However, the increased use of smartphones, tablets and laptops alongside rising levels of cloud app utilization is having quite the effect on network bandwidth. In order for these Web-based programs to perform as they should on mobile endpoints, administrators and decision-maker must ensure that their network has adequate resources.

Mobile and cloud use: By the numbers

A recent Vouchercloud infographic shows that mobile consumers are using more cloud applications, and this trend will continue into the near future, according to CloudTweaks. By 2018, researchers predict that there will be a total of 8.2 billion active mobile devices, each generating 2.7 gigabytes of traffic per month. This represents a five-fold increase over the traffic comprised by mobile endpoints last year.

Furthermore, the use of cloud applications will continue to rise. The infographic shows that last year, 82 percent of total mobile traffic came from the utilization of online applications; this figure is predicted to steadily increase to 90 percent in the next four years.

The result of boosted use

It’s easy to understand why users across different industrial sectors would boost their utilization of both mobile devices and cloud applications. Such practices come with myriad benefits, including increased levels of collaboration and information access from nearly anywhere. Organizations also take advantage of a reduced amount of on-premise hardware, as well as less maintenance and energy costs. As most of users’ activities take place within employer’s offices and institutions, however, it is these networks that feel the effects.

Virtela recently noted that this shift toward cloud and mobile processes is putting additional stress on WAN connections, especially within business settings.

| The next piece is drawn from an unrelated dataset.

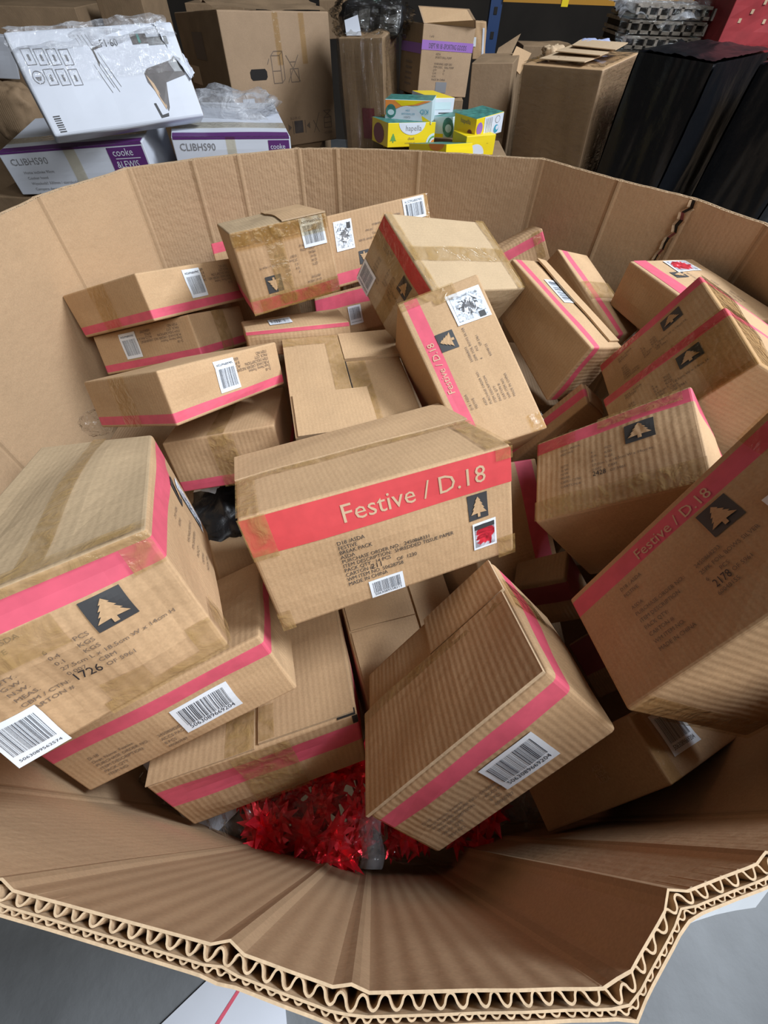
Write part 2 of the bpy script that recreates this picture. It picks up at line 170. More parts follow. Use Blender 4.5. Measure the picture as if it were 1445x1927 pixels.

“This creates problems for traditional enterprise WAN architectures originally designed to handle most internal, predictable traffic,” Virtela stated. “For many companies, the demand for Internet bandwidth is exceeding available network capacity, especially for high-bandwidth software-as-a-service applications.”

At the same time, however, these processes are critical within the vast majority of industries, and users can’t afford to deal with poor cloud performance. There are several ways to address this issue, though, and ensure that there is enough network bandwidth to support mobile activities and the use of cloud applications.

One beneficial option is to increase bandwidth to guarantee that enough resources are available. Many organizations will look to limit their use of cloud apps to reduce the chance of network bottlenecks. However, increasing network bandwidth is a better solution to allow users the freedom to leverage their mobile devices and the Web-based applications they need.